The April 28 blast killed eight French tourists in addition to British, Swiss, Moroccan and Portuguese victims.
The court handed down a life prison term for Othmani’s associate, Hakim Dah, and gave four-year terms for four other defendants charged with having knowledge of the crime. Three were given two-year prison terms.
Police cleared the court of the families of the accused, who then demonstrated outside the courtroom. The sister of Othmani began banging her head against the windows of the courthouse in grief and had to be restrained by her relatives.
“We saw our brother the morning of April 28,” screamed Othmani’s brother hysterically as he ran out of the courtroom. “Morocco is a country that kills, it wants to kill my brother,” he yelled at people walking by along the busy street.
Before the verdict was issued, Othmani and the other defendants were given a last chance to address the court. All said they were innocent.
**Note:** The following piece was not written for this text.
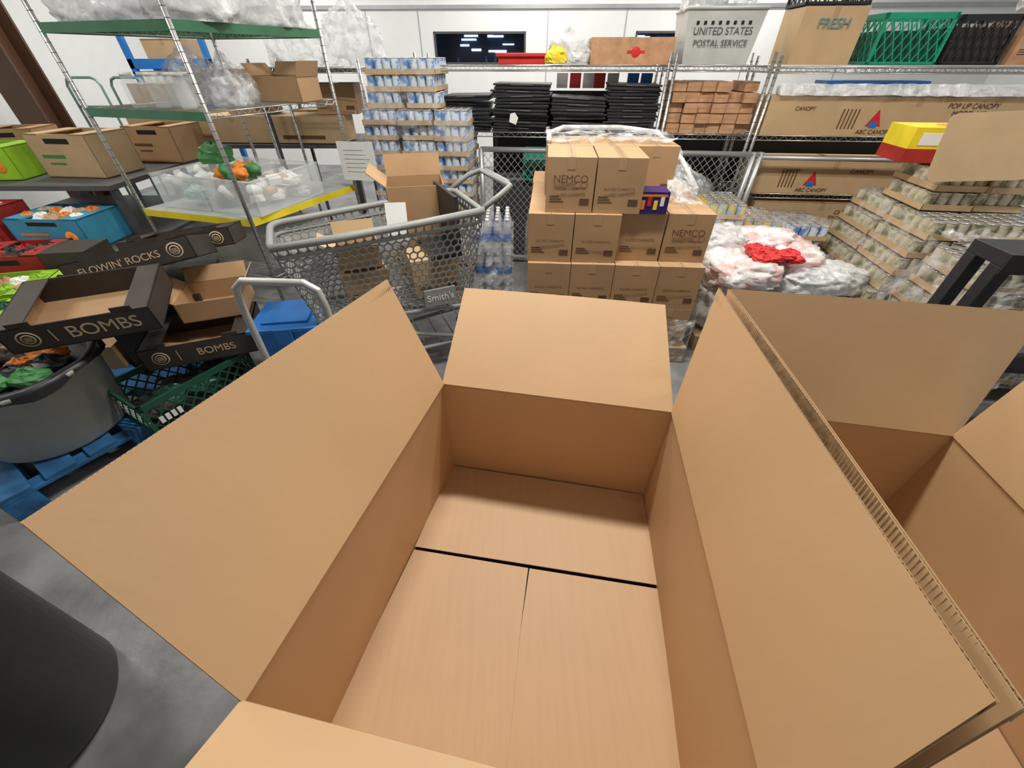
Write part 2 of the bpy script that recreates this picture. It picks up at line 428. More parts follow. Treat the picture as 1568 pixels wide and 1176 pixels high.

“They’ve arrested an innocent man to sort out their own political problems,” said Othmani to the judge. The arrests came as Morocco was swept by a wave of pro-democracy protests demanding political reform.
Abdul Hamid Bettar, the spokesman for the defendants’ families, said they would appeal the sentence.
“It is an injustice, my brother did nothing, neither did the others,” he said as other relatives shouted around him outside the courthouse.
Relatives of the victims were present for all the court sessions and some burst into tears, in apparent relief, over the verdict. Others, however, expressed anger over the lesser sentences.